* DESCRIPTION OF THE TASK:
Give every line again exactly as it appears, please, but not the pictures.

** Start of DATA **

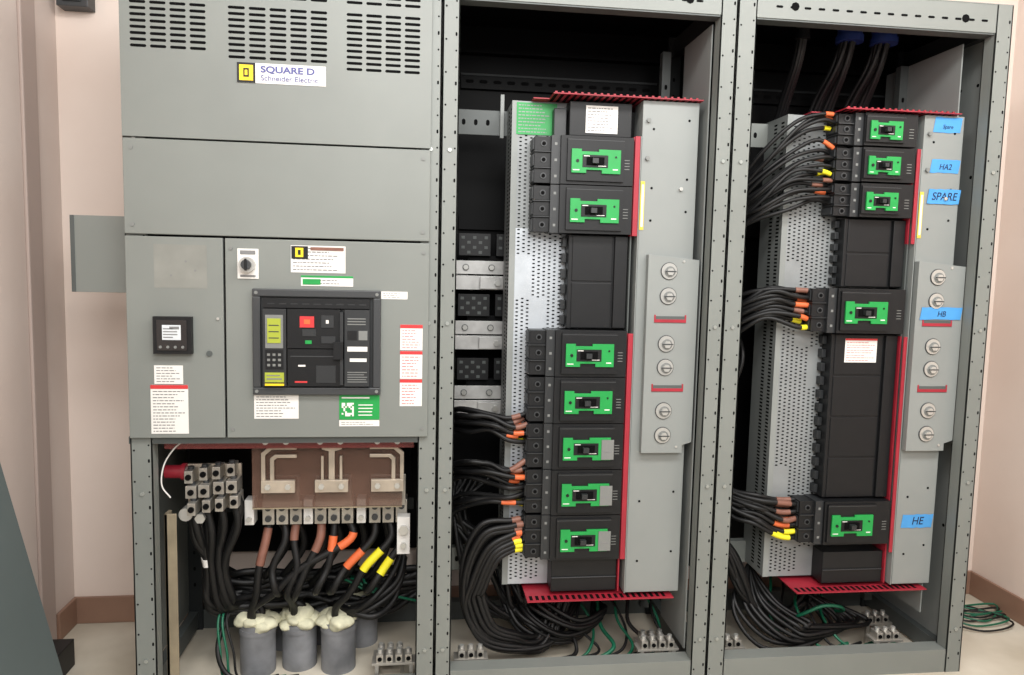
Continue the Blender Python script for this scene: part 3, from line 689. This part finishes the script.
# ------------------------------------------------------------------ loose items
mb=MB(); 
ang=math.atan2(.235,1.02)
mb.T=Matrix.Translation((-1.0,0,FZ))@Matrix.Rotation(-ang,4,'Y')
mb.box(-.012,0,-1.1,0,.0,.94,'slate'); mb.box(-.03,-.012,-1.1,-1.08,0.01,.94,'slate'); mb.box(-.03,-.012,-.02,0,0.01,.94,'slate')
mb.obj('removed_cover_panel',None,.001)
mb=MB(); mb.box(-1.20,-1.12,.12,.28,FZ,.12,'black'); mb.box(-1.19,-1.13,.115,.12,.05,.10,'black2'); mb.obj('rubber_block',None,.004)
mb=MB()
for i in range(6):
    cable(mb,[(1.95+.03*i,.45,.04),(2.0+.03*i,.32+.03*i,.05),(2.12,.24+.04*i,.040),(2.27+.01*i,.28+.03*i,.05),(2.18,.46-.03*i,.042),(2.02,.42,.05),(1.98,.28,.04)],.0038,'gwire' if i%2 else 'cable')
mb.obj('loose_wire_coil')

# ------------------------------------------------------------------ lights
def area(name,loc,target,size,sy,power,col=(1,.985,.96)):
    l=bpy.data.lights.new(name,'AREA'); l.shape='RECTANGLE'; l.size=size; l.size_y=sy; l.energy=power; l.color=col
    o=bpy.data.objects.new(name,l); SC.collection.objects.link(o); o.location=loc
    o.rotation_euler=(Vector(target)-Vector(loc)).to_track_quat('-Z','Y').to_euler(); return o
area('ceiling_light_a',(.0,-1.5,2.9),(.2,-.3,0),1.5,.5,42)
area('ceiling_light_b',(1.7,-1.4,2.9),(1.6,-.3,0),1.5,.5,46)
area('frontal_fill',(.4,-3.1,2.5),(.5,0,1.0),2.2,1.0,72)  # added frontal fill to light the bay interiors, not a ceiling fixture
w=bpy.data.worlds.new('world'); SC.world=w; w.use_nodes=True
w.node_tree.nodes['Background'].inputs['Color'].default_value=(1,.985,.97,1); w.node_tree.nodes['Background'].inputs['Strength'].default_value=.40

# ------------------------------------------------------------------ camera
p=math.radians(5.3);psi=math.radians(7);roll=math.radians(1.3)
fw=Vector((math.sin(psi)*math.cos(p),math.cos(psi)*math.cos(p),-math.sin(p)))
r0=Vector((math.cos(psi),-math.sin(psi),0)); u0=r0.cross(fw)
r=r0*math.cos(roll)+u0*math.sin(roll); u=u0*math.cos(roll)-r0*math.sin(roll)
cd=bpy.data.cameras.new('camera'); cd.sensor_width=36; cd.lens=740/1024*36; cd.clip_start=.05
co=bpy.data.objects.new('camera',cd); SC.collection.objects.link(co)
R=Matrix((r,u,-fw)).transposed().to_4x4(); co.matrix_world=Matrix.Translation((0,-2.2,1.36))@R
SC.camera=co
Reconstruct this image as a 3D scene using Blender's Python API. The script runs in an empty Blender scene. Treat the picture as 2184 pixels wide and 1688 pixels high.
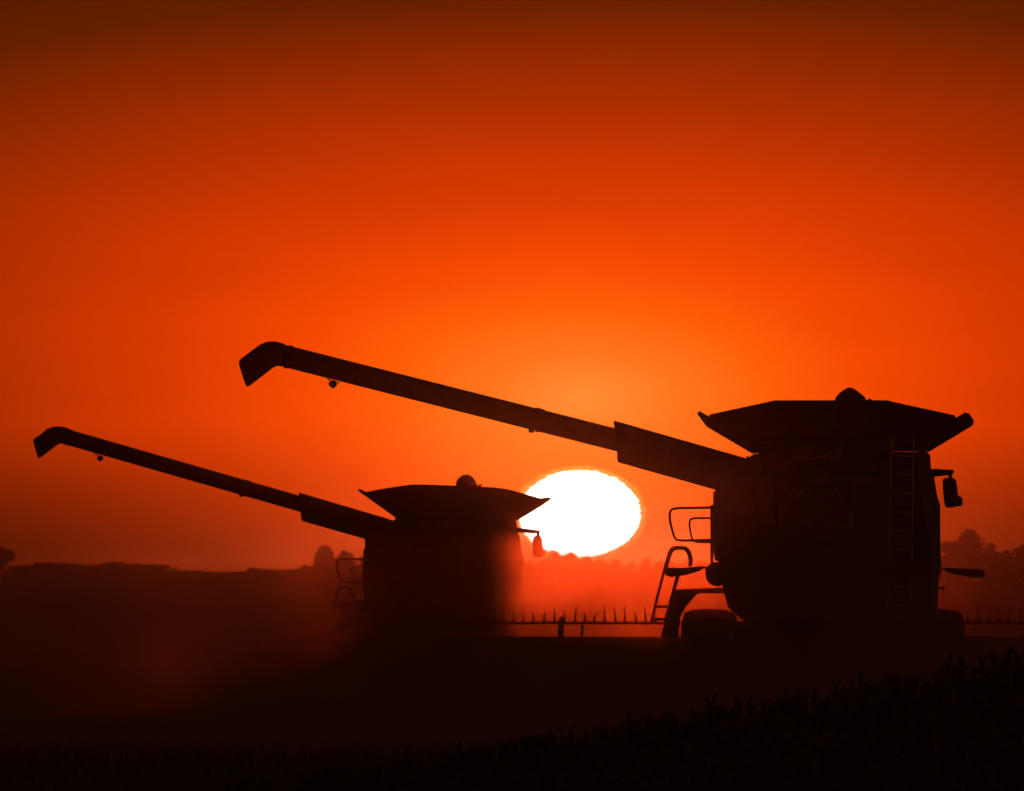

** End of DATA **

* FULL SOLUTION:
Continue the Blender Python script for this scene: part 3, from line 689. This part finishes the script.
# ------------------------------------------------------------------ loose items
mb=MB(); 
ang=math.atan2(.235,1.02)
mb.T=Matrix.Translation((-1.0,0,FZ))@Matrix.Rotation(-ang,4,'Y')
mb.box(-.012,0,-1.1,0,.0,.94,'slate'); mb.box(-.03,-.012,-1.1,-1.08,0.01,.94,'slate'); mb.box(-.03,-.012,-.02,0,0.01,.94,'slate')
mb.obj('removed_cover_panel',None,.001)
mb=MB(); mb.box(-1.20,-1.12,.12,.28,FZ,.12,'black'); mb.box(-1.19,-1.13,.115,.12,.05,.10,'black2'); mb.obj('rubber_block',None,.004)
mb=MB()
for i in range(6):
    cable(mb,[(1.95+.03*i,.45,.04),(2.0+.03*i,.32+.03*i,.05),(2.12,.24+.04*i,.040),(2.27+.01*i,.28+.03*i,.05),(2.18,.46-.03*i,.042),(2.02,.42,.05),(1.98,.28,.04)],.0038,'gwire' if i%2 else 'cable')
mb.obj('loose_wire_coil')

# ------------------------------------------------------------------ lights
def area(name,loc,target,size,sy,power,col=(1,.985,.96)):
    l=bpy.data.lights.new(name,'AREA'); l.shape='RECTANGLE'; l.size=size; l.size_y=sy; l.energy=power; l.color=col
    o=bpy.data.objects.new(name,l); SC.collection.objects.link(o); o.location=loc
    o.rotation_euler=(Vector(target)-Vector(loc)).to_track_quat('-Z','Y').to_euler(); return o
area('ceiling_light_a',(.0,-1.5,2.9),(.2,-.3,0),1.5,.5,42)
area('ceiling_light_b',(1.7,-1.4,2.9),(1.6,-.3,0),1.5,.5,46)
area('frontal_fill',(.4,-3.1,2.5),(.5,0,1.0),2.2,1.0,72)  # added frontal fill to light the bay interiors, not a ceiling fixture
w=bpy.data.worlds.new('world'); SC.world=w; w.use_nodes=True
w.node_tree.nodes['Background'].inputs['Color'].default_value=(1,.985,.97,1); w.node_tree.nodes['Background'].inputs['Strength'].default_value=.40

# ------------------------------------------------------------------ camera
p=math.radians(5.3);psi=math.radians(7);roll=math.radians(1.3)
fw=Vector((math.sin(psi)*math.cos(p),math.cos(psi)*math.cos(p),-math.sin(p)))
r0=Vector((math.cos(psi),-math.sin(psi),0)); u0=r0.cross(fw)
r=r0*math.cos(roll)+u0*math.sin(roll); u=u0*math.cos(roll)-r0*math.sin(roll)
cd=bpy.data.cameras.new('camera'); cd.sensor_width=36; cd.lens=740/1024*36; cd.clip_start=.05
co=bpy.data.objects.new('camera',cd); SC.collection.objects.link(co)
R=Matrix((r,u,-fw)).transposed().to_4x4(); co.matrix_world=Matrix.Translation((0,-2.2,1.36))@R
SC.camera=co
Reconstruct this image as a 3D scene using Blender's Python API. The script runs in an empty Blender scene. Treat the picture as 2184 pixels wide and 1688 pixels high.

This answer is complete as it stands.